EXERCISE
Report each line of the data that has "scene" somewhere in it.

GIVEN INFORMATION
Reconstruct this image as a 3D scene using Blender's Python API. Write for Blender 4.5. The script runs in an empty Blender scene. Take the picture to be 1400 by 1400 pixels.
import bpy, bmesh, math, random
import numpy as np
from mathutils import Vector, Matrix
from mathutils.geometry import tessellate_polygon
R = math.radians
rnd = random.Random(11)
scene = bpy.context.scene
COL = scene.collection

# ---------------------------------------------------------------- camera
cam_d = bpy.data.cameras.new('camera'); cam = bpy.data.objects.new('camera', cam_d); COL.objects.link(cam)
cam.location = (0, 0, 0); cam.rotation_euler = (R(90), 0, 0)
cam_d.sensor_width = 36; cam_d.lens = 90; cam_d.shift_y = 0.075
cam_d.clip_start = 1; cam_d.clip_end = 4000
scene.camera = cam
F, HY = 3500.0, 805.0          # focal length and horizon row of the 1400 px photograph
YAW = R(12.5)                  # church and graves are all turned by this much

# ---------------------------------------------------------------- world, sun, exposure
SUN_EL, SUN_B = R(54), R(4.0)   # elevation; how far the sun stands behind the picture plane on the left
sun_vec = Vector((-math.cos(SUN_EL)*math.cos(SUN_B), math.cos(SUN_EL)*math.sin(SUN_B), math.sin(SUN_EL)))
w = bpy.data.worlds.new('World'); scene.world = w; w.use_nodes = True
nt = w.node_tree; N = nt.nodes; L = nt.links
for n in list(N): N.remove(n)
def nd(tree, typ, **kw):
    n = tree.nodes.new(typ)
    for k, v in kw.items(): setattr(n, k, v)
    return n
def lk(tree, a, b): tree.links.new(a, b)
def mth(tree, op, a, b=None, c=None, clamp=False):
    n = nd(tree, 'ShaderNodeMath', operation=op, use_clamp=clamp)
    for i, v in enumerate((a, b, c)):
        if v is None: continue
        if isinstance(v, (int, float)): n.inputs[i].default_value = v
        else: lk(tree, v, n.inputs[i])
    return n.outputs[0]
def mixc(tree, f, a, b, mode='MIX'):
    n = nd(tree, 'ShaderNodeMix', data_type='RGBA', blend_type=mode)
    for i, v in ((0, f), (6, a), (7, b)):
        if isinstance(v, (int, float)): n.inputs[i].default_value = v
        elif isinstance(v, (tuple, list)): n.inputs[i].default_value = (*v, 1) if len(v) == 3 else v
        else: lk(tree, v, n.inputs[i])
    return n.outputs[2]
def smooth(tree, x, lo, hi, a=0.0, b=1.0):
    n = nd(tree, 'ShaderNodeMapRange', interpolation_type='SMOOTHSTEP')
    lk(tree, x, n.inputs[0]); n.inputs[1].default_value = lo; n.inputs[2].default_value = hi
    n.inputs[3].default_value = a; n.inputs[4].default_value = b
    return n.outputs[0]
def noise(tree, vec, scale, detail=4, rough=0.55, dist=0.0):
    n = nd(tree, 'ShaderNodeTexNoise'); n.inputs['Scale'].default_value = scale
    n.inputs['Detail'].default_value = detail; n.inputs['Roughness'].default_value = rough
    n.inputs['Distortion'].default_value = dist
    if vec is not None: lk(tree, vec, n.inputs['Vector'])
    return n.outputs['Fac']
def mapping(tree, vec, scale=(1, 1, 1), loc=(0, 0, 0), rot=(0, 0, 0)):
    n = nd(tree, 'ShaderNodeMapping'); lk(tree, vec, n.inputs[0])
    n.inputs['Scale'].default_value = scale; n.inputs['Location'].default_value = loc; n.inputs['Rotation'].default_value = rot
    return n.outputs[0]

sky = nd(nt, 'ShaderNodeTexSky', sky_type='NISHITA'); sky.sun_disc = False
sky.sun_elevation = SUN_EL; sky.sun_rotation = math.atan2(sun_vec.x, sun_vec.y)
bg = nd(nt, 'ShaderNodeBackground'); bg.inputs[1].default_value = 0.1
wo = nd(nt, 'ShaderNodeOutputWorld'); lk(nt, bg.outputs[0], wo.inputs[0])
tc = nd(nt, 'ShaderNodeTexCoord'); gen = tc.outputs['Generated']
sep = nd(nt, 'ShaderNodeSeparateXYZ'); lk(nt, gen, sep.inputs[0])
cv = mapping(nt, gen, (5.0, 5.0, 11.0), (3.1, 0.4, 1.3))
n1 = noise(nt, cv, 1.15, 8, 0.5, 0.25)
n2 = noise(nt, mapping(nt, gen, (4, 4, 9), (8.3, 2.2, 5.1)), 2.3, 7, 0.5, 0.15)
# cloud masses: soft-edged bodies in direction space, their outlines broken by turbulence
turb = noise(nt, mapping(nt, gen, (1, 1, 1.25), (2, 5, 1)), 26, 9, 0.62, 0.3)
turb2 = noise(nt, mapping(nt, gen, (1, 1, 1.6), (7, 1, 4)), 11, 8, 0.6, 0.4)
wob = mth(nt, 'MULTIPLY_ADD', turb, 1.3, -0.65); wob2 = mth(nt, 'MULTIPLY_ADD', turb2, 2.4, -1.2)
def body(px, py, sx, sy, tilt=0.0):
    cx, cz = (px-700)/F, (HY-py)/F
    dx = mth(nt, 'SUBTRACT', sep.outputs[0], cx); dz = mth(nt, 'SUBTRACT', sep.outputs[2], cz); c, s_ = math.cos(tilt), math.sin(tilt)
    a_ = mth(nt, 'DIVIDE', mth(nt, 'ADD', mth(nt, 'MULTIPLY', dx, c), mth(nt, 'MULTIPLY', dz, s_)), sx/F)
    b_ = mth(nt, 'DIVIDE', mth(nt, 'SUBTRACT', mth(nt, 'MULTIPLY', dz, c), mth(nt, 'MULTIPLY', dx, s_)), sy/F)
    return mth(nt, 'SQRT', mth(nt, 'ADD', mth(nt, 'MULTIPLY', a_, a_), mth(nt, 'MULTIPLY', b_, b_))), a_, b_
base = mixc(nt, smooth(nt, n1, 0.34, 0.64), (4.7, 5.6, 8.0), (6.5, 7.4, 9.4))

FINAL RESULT
Reconstruct this image as a 3D scene using Blender's Python API. Write for Blender 4.5. The script runs in an empty Blender scene. Take the picture to be 1400 by 1400 pixels.
scene = bpy.context.scene
COL = scene.collection
scene.camera = cam
w = bpy.data.worlds.new('World'); scene.world = w; w.use_nodes = True